● Task
Review the lines that follow and copy each one that contains the word "objects".

# Start of Dataset section

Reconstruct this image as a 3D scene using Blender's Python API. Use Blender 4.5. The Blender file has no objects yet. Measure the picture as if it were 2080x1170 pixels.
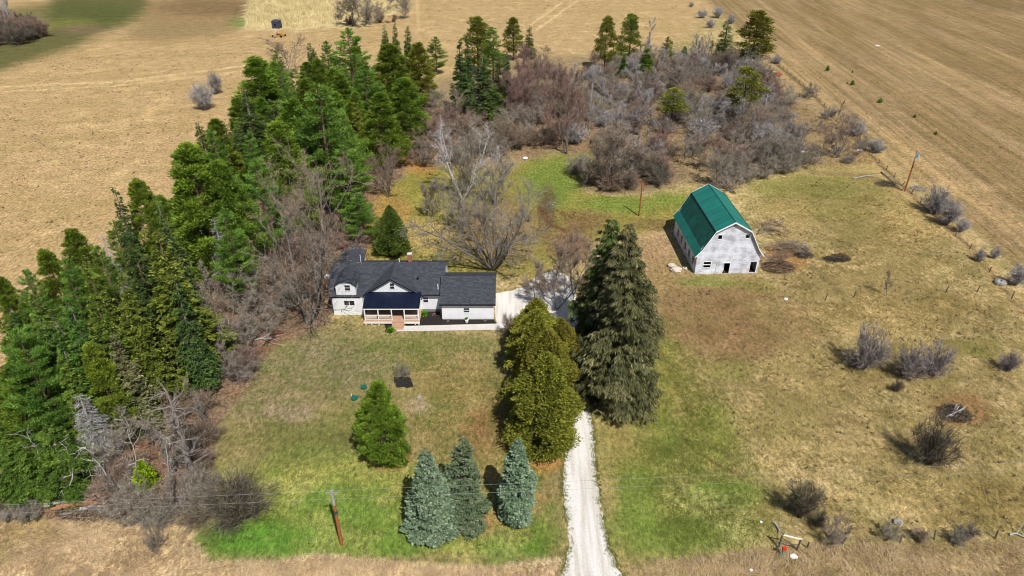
import bpy, math, random
import numpy as np
R = math.radians
# ------------------------------------------------------------------ camera, world, sun
scene = bpy.context.scene
COL = scene.collection
CAM_H, PITCH, FPX = 56.0, R(31.0), 1387.0
cam = bpy.data.cameras.new('camera'); cam.lens = 24.0; cam.sensor_width = 36.0
cam.clip_start = 0.5; cam.clip_end = 4000
camo = bpy.data.objects.new('camera', cam); COL.objects.link(camo)
camo.location = (0, 0, CAM_H); camo.rotation_euler = (R(90) - PITCH, 0, 0)
scene.camera = camo
SUN_EL = R(54); SUN_V = (0.42, -0.91)              # horizontal direction towards the sun
az = math.atan2(SUN_V[0], SUN_V[1])
world = bpy.data.worlds.new('World'); scene.world = world; world.use_nodes = True
wn = world.node_tree; bg = wn.nodes['Background']
sky = wn.nodes.new('ShaderNodeTexSky'); sky.sky_type = 'NISHITA'; sky.sun_disc = False
sky.sun_elevation = SUN_EL; sky.sun_rotation = az
wn.links.new(sky.outputs[0], bg.inputs[0]); bg.inputs[1].default_value = 0.075
sl = bpy.data.lights.new('sun', 'SUN'); sl.energy = 4.9; sl.angle = R(0.5); sl.color = (1, .972, .93)
so = bpy.data.objects.new('sun', sl); COL.objects.link(so)
n = math.hypot(*SUN_V); sx, sy = SUN_V[0] / n, SUN_V[1] / n
import mathutils
so.rotation_euler = mathutils.Vector((sx * math.cos(SUN_EL), sy * math.cos(SUN_EL), math.sin(SUN_EL))).to_track_quat('Z', 'Y').to_euler()
so.location = (60, -80, 150)
scene.view_settings.view_transform = 'Standard'; scene.view_settings.look = 'None'
scene.view_settings.exposure = 0.12; scene.view_settings.gamma = 1.0
scene.cycles.filter_width = 1.0
scene.cycles.max_bounces = 4; scene.cycles.diffuse_bounces = 2; scene.cycles.transparent_max_bounces = 4

# ------------------------------------------------------------------ survey helpers (photo pixel -> ground metres)
SP_, CP_ = math.sin(PITCH), math.cos(PITCH)
def G(x, y, h=0.0):
    """world x, y of the point of height h seen at pixel x, y of the survey photograph"""
    v = (y - 585.0) / FPX
    zc = (CAM_H - h) / (SP_ + v * CP_)
    return ((x - 1040.0) / FPX * zc, zc * (CP_ - v * SP_))
def PX(X, Y, Z=0.0):
    zc = Y * CP_ + (CAM_H - Z) * SP_
    yc = (CAM_H - Z) * CP_ - Y * SP_
    return 1040.0 + FPX * X / zc, 585.0 + FPX * yc / zc
def H_of(xb, yb, yt):
    """height of an upright thing with its foot at yb and its top at yt"""
    v = (yb - 585.0) / FPX; zc = CAM_H / (SP_ + v * CP_); t = (yt - 585.0) / FPX
    return (v * zc - t * zc) / (CP_ - t * SP_)
def s2l(c):
    c = np.asarray(c, float) / 255.0
    return np.where(c <= .04045, c / 12.92, ((c + .055) / 1.055) ** 2.4)

# numpy value noise
def vnoise(x, y, seed=0):
    x = np.asarray(x, float); y = np.asarray(y, float)
    xi = np.floor(x).astype(np.int64); yi = np.floor(y).astype(np.int64)
    xf = x - xi; yf = y - yi
    def hh(a, b):
        n = (a * 374761393 + b * 668265263 + seed * 982451653) & 0xFFFFFFFF
        n = ((n ^ (n >> 13)) * 1274126177) & 0xFFFFFFFF
        return ((n ^ (n >> 16)) & 0xFFFF) / 65535.0
    u = xf * xf * (3 - 2 * xf); w = yf * yf * (3 - 2 * yf)
    return (hh(xi, yi) * (1 - u) + hh(xi + 1, yi) * u) * (1 - w) + (hh(xi, yi + 1) * (1 - u) + hh(xi + 1, yi + 1) * u) * w
def fbm(x, y, seed=0, o=4):
    s = 0; a = .5; t = 0
    for i in range(o):
        s = s + a * vnoise(x * 2 ** i, y * 2 ** i, seed + i * 17); t += a; a *= .55
    return s / t

# ------------------------------------------------------------------ materials
MATS = {}
def new_mat(name):
    m = bpy.data.materials.new(name); m.use_nodes = True
    nt = m.node_tree; b = nt.nodes['Principled BSDF']
    MATS[name] = m
    return m, nt, b
def N(nt, t, **kw):
    n = nt.nodes.new(t)
    for k, v in kw.items(): setattr(n, k, v)
    return n
def noise(nt, scale, detail=4, rough=.55, vec=None):
    n = N(nt, 'ShaderNodeTexNoise'); n.inputs['Scale'].default_value = scale
    n.inputs['Detail'].default_value = detail; n.inputs['Roughness'].default_value = rough
    if vec is not None: nt.links.new(vec, n.inputs['Vector'])
    return n
def ramp(nt, fac, stops):
    r = N(nt, 'ShaderNodeValToRGB'); e = r.color_ramp.elements
    while len(e) > len(stops): e.remove(e[-1])
    while len(e) < len(stops): e.new(.5)
    for i, (p, c) in enumerate(stops):
        e[i].position = p; e[i].color = (*c, 1) if len(c) == 3 else c
    nt.links.new(fac, r.inputs[0]); return r
def mix(nt, a, b, fac, mode='MIX'):
    m = N(nt, 'ShaderNodeMix', data_type='RGBA', blend_type=mode)
    def put(sock, v):
        if isinstance(v, (int, float)): sock.default_value = v
        elif isinstance(v, (tuple, list, np.ndarray)): sock.default_value = (*[float(q) for q in v][:3], 1)
        else: nt.links.new(v, sock)
    put(m.inputs[0], fac); put(m.inputs[6], a); put(m.inputs[7], b)
    return m.outputs[2]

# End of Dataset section

● Response for this exercise
Reconstruct this image as a 3D scene using Blender's Python API. Use Blender 4.5. The Blender file has no objects yet. Measure the picture as if it were 2080x1170 pixels.
camo = bpy.data.objects.new('camera', cam); COL.objects.link(camo)
so = bpy.data.objects.new('sun', sl); COL.objects.link(so)